Należy zatem odróżnić Kontrrewolucję jako doktrynę fundamentalnie sprzeczną z doktryną Rewolucji, ponieważ integralnie chrześcijańską, od „sytuacyjnej” jedynie „kontr-rewolucji”, to znaczy stawania w opozycji z jakichkolwiek powodów wobec już ustabilizowanego reżimu rewolucyjnego. Kontrrewolucja jest zarazem akcją polityczną (lecz nie partią) i „szkołą myśli”, która jednak niczego nie „wymyśla”, a tylko służy Prawdzie, którą jest jej Mistrz – Chrystus.
Jakiś czas temu wybitny filozof katolicki Jean Madiran, przestrzegając przed nazbyt prostą nadzieją rychłego ocalenia dzięki akcji „pobożnych generałów”, konstatował: „nie ma już dzisiaj ‘pobożnych generałów’. Ostatni przegrali swoją walkę, czterdzieści lat temu, o Algierię”. Dodajmy, że przegrał także inny „pobożny generał” – dowódca chrześcijańskich maronitów w Libanie, Michel Aoun, a dzielnego hiszpańskiego pułkownika Tejero, który chciał przywrócić suwerenność swojemu królowi, wydał pod sąd sam król.

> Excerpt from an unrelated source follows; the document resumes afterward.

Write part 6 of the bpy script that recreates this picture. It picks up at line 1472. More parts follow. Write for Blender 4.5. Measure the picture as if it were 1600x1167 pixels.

Jednak my, chrześcijanie, nie uznajemy twardego, pogańskiego vae victis. Przeciwnie – zawsze będziemy powtarzać: gloria victis, czcząc pamięć tych wszystkich, którzy walczyli do końca w słusznej sprawie, pojeni jeszcze octem pomówień i obelg. Takich właśnie, jak Château-Jobert, który – choć „tylko” pułkownik – był najpobożniejszym z generałów naszej epoki, współczesnym krzyżowcem, mającym zaszczyt walczyć przeciwko wszystkim sługom szatana w tym przeklętym XX wieku – hitleryzmowi, komunizmowi i wyznawcom fałszywej religii Mahometa.